* begin *

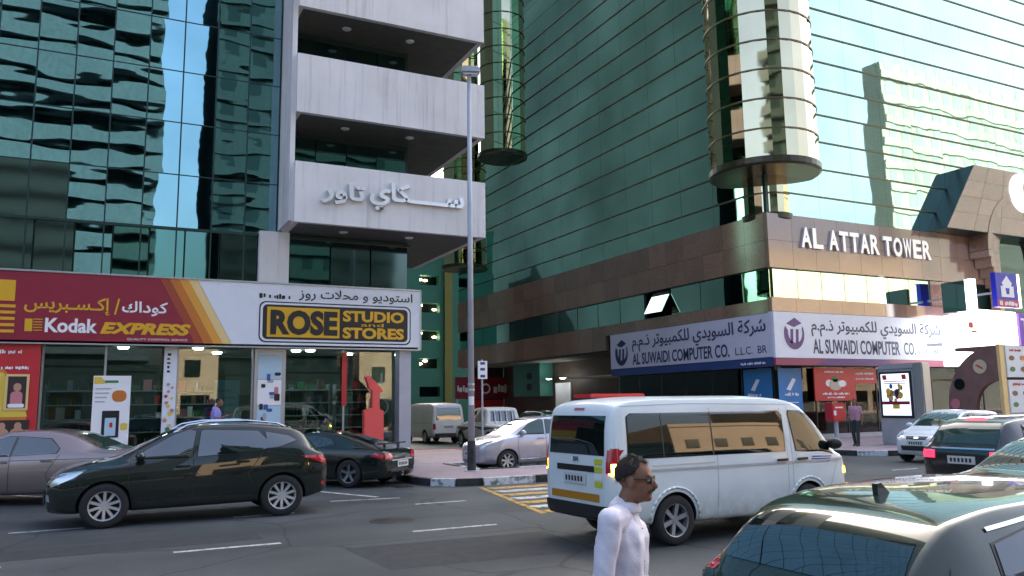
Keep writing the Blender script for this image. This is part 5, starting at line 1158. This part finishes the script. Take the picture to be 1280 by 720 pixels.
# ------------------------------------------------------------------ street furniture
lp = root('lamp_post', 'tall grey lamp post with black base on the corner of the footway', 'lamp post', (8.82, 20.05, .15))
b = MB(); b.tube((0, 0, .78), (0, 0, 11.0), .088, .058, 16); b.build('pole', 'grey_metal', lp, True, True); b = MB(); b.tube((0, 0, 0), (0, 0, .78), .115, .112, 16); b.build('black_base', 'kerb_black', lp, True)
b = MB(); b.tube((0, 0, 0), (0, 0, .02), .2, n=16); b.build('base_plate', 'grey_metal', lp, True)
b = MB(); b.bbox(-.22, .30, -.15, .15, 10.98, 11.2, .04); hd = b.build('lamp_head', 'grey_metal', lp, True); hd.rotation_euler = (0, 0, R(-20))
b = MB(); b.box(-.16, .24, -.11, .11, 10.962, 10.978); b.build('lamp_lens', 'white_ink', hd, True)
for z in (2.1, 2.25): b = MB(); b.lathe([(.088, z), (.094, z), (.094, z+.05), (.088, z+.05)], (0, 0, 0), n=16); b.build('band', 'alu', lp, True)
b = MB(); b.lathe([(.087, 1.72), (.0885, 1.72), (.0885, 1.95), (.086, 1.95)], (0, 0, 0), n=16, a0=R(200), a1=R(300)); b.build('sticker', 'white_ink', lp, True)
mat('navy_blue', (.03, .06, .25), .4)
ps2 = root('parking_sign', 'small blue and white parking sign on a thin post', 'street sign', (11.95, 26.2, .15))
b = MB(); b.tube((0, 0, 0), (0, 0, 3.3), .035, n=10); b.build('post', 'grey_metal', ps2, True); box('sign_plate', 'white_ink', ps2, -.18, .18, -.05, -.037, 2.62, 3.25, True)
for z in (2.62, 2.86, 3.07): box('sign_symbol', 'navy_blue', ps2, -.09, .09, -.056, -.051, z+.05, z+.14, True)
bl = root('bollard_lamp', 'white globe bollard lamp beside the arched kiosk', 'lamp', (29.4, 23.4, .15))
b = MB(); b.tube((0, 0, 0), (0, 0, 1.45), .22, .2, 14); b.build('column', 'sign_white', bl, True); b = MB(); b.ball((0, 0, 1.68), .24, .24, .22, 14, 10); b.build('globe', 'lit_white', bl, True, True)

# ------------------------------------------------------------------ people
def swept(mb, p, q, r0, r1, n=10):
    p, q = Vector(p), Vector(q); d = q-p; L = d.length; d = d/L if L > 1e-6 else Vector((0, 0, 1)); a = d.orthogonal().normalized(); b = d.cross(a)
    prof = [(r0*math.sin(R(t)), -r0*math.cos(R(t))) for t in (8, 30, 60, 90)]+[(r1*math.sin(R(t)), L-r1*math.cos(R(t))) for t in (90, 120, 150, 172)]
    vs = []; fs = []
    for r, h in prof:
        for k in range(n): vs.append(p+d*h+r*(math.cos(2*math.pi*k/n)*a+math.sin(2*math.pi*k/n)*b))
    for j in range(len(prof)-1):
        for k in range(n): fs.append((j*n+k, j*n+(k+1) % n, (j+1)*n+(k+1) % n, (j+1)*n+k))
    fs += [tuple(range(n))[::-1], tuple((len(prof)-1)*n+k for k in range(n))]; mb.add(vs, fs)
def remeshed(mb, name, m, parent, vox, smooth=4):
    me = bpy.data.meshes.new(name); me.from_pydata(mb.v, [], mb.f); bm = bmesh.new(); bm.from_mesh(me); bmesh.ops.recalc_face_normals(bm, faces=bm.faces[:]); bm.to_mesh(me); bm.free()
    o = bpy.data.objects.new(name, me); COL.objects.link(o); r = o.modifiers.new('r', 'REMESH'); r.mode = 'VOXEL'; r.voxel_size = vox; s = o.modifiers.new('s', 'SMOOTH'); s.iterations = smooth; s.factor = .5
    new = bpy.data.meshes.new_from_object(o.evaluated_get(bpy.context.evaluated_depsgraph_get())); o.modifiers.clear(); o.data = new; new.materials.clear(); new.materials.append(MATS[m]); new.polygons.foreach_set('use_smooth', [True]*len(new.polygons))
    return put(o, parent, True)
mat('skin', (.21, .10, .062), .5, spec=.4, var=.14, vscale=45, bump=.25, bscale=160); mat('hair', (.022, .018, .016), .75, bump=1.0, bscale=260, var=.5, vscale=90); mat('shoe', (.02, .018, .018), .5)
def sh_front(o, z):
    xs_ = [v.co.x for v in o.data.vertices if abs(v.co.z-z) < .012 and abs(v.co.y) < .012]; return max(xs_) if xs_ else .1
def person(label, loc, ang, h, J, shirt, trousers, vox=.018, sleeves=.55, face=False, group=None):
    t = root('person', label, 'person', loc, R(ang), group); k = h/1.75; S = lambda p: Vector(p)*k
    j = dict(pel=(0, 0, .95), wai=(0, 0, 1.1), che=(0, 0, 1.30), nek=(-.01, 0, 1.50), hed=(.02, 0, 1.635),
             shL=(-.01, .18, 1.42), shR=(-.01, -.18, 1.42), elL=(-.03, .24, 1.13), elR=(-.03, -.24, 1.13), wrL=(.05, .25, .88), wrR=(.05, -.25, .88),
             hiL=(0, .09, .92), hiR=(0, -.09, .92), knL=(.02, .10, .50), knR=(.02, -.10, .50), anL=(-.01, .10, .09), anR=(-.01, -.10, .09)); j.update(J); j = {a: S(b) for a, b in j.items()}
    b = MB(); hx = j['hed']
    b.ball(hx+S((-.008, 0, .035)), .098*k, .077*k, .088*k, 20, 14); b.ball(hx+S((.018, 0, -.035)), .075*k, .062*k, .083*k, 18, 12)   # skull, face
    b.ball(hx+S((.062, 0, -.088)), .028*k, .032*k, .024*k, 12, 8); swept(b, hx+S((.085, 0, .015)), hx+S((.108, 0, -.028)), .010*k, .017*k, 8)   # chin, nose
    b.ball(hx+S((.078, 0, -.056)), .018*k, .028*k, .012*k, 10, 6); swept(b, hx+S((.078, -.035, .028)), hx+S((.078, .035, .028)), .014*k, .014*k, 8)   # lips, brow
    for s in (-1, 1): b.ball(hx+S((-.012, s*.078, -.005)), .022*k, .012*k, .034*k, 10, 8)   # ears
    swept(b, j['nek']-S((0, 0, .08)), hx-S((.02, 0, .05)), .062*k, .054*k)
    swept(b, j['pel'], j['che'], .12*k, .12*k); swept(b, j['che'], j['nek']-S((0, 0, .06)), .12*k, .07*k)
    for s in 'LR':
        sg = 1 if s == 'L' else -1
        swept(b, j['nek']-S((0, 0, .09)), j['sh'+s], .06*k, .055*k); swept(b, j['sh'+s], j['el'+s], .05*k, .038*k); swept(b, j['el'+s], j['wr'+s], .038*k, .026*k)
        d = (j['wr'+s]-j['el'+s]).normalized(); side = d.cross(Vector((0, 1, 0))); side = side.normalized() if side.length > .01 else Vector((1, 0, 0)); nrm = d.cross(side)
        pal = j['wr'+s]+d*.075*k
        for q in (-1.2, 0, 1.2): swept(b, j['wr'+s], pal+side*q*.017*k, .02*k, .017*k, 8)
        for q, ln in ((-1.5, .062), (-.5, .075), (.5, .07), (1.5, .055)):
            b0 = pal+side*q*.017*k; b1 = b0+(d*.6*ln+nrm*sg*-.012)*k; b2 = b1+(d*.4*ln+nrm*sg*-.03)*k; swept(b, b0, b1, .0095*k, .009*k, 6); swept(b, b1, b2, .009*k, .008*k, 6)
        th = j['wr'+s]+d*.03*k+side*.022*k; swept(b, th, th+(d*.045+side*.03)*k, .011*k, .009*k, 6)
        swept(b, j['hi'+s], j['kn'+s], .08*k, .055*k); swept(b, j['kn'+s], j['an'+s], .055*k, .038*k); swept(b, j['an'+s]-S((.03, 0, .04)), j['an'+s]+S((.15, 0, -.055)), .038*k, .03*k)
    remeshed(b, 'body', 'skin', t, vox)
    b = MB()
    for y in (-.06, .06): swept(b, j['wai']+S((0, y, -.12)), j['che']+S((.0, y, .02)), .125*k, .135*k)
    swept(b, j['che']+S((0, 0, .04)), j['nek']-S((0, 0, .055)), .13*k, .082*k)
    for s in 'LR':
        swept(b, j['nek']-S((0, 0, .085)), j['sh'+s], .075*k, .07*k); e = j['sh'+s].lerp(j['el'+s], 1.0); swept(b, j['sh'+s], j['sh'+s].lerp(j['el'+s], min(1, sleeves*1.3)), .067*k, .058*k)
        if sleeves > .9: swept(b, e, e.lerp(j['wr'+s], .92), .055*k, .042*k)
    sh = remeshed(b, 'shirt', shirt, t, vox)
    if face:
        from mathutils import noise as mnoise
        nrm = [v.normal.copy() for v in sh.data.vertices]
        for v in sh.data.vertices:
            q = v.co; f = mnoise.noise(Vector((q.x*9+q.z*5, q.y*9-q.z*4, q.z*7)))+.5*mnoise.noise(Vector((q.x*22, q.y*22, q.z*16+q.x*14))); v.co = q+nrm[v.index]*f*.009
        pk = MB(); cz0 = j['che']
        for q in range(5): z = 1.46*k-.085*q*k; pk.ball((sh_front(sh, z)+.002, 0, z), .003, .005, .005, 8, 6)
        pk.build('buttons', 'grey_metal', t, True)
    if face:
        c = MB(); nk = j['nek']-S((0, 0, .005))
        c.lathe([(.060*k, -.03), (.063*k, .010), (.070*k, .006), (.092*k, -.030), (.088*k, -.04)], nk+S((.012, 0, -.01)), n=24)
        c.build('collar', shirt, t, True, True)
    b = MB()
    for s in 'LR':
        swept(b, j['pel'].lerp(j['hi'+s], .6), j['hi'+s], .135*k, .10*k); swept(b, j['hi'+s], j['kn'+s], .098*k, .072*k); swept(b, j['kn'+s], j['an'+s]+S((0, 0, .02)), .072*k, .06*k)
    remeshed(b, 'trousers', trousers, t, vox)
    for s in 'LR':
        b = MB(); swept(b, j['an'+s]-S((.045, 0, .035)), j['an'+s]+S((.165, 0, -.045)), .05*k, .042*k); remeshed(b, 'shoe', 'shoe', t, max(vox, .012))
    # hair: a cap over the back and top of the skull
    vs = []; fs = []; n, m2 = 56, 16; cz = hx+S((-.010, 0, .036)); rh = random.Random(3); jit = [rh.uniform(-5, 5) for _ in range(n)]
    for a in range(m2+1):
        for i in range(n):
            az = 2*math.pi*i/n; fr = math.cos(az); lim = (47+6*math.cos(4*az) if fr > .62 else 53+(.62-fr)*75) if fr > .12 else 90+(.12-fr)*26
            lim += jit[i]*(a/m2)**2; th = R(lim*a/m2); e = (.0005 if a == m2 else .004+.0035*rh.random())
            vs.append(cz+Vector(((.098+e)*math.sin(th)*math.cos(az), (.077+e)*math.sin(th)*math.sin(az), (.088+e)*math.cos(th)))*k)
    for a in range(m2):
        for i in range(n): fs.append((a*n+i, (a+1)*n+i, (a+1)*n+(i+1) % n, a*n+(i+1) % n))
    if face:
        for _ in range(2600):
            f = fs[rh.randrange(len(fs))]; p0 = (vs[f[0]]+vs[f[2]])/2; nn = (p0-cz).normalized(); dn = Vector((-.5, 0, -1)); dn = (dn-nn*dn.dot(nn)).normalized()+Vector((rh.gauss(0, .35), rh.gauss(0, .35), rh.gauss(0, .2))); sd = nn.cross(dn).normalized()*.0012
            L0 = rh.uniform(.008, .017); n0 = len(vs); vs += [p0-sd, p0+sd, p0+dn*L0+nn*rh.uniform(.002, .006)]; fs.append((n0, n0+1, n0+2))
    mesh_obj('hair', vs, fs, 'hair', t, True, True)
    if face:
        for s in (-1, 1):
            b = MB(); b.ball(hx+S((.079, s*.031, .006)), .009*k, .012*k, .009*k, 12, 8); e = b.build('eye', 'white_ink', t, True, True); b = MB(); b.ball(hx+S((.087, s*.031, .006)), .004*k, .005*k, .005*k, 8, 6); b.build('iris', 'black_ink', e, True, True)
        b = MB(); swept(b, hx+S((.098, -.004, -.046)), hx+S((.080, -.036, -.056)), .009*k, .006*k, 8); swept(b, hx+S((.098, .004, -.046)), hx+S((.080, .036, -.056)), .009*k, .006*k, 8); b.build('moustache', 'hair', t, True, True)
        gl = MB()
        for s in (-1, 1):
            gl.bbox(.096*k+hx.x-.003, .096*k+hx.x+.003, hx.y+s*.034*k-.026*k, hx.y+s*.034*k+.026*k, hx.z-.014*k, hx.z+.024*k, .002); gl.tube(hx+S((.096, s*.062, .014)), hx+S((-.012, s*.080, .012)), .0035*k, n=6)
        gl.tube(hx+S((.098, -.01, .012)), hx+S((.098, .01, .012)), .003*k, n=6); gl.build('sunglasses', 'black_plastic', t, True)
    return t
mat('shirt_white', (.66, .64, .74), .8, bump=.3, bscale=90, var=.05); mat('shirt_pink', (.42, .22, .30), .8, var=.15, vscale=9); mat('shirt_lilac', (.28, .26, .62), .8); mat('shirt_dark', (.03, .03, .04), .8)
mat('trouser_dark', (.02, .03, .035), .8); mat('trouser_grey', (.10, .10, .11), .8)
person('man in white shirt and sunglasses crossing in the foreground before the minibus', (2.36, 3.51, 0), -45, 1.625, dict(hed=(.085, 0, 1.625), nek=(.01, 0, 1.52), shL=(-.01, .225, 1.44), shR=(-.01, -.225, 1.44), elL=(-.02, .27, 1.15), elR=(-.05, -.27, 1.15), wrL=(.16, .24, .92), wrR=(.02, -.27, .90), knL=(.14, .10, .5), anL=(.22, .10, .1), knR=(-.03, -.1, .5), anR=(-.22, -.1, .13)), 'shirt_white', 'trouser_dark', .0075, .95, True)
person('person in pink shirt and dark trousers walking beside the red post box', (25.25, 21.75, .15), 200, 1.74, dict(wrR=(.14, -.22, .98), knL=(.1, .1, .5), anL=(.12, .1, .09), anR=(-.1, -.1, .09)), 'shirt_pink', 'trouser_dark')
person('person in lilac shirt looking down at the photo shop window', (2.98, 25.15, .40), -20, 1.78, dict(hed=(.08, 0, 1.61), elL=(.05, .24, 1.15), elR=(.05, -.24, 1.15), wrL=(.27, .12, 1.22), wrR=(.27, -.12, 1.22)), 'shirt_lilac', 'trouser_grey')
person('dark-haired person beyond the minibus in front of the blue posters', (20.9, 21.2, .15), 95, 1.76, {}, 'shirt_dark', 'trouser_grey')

* end *

→ **Exercise task**: Skip the pictures and restate exactly the lines from the beginning of the listing to the line with "bl, True, True)", that line included.

→ **Final answer**:
Keep writing the Blender script for this image. This is part 5, starting at line 1158. This part finishes the script. Take the picture to be 1280 by 720 pixels.
# ------------------------------------------------------------------ street furniture
lp = root('lamp_post', 'tall grey lamp post with black base on the corner of the footway', 'lamp post', (8.82, 20.05, .15))
b = MB(); b.tube((0, 0, .78), (0, 0, 11.0), .088, .058, 16); b.build('pole', 'grey_metal', lp, True, True); b = MB(); b.tube((0, 0, 0), (0, 0, .78), .115, .112, 16); b.build('black_base', 'kerb_black', lp, True)
b = MB(); b.tube((0, 0, 0), (0, 0, .02), .2, n=16); b.build('base_plate', 'grey_metal', lp, True)
b = MB(); b.bbox(-.22, .30, -.15, .15, 10.98, 11.2, .04); hd = b.build('lamp_head', 'grey_metal', lp, True); hd.rotation_euler = (0, 0, R(-20))
b = MB(); b.box(-.16, .24, -.11, .11, 10.962, 10.978); b.build('lamp_lens', 'white_ink', hd, True)
for z in (2.1, 2.25): b = MB(); b.lathe([(.088, z), (.094, z), (.094, z+.05), (.088, z+.05)], (0, 0, 0), n=16); b.build('band', 'alu', lp, True)
b = MB(); b.lathe([(.087, 1.72), (.0885, 1.72), (.0885, 1.95), (.086, 1.95)], (0, 0, 0), n=16, a0=R(200), a1=R(300)); b.build('sticker', 'white_ink', lp, True)
mat('navy_blue', (.03, .06, .25), .4)
ps2 = root('parking_sign', 'small blue and white parking sign on a thin post', 'street sign', (11.95, 26.2, .15))
b = MB(); b.tube((0, 0, 0), (0, 0, 3.3), .035, n=10); b.build('post', 'grey_metal', ps2, True); box('sign_plate', 'white_ink', ps2, -.18, .18, -.05, -.037, 2.62, 3.25, True)
for z in (2.62, 2.86, 3.07): box('sign_symbol', 'navy_blue', ps2, -.09, .09, -.056, -.051, z+.05, z+.14, True)
bl = root('bollard_lamp', 'white globe bollard lamp beside the arched kiosk', 'lamp', (29.4, 23.4, .15))
b = MB(); b.tube((0, 0, 0), (0, 0, 1.45), .22, .2, 14); b.build('column', 'sign_white', bl, True); b = MB(); b.ball((0, 0, 1.68), .24, .24, .22, 14, 10); b.build('globe', 'lit_white', bl, True, True)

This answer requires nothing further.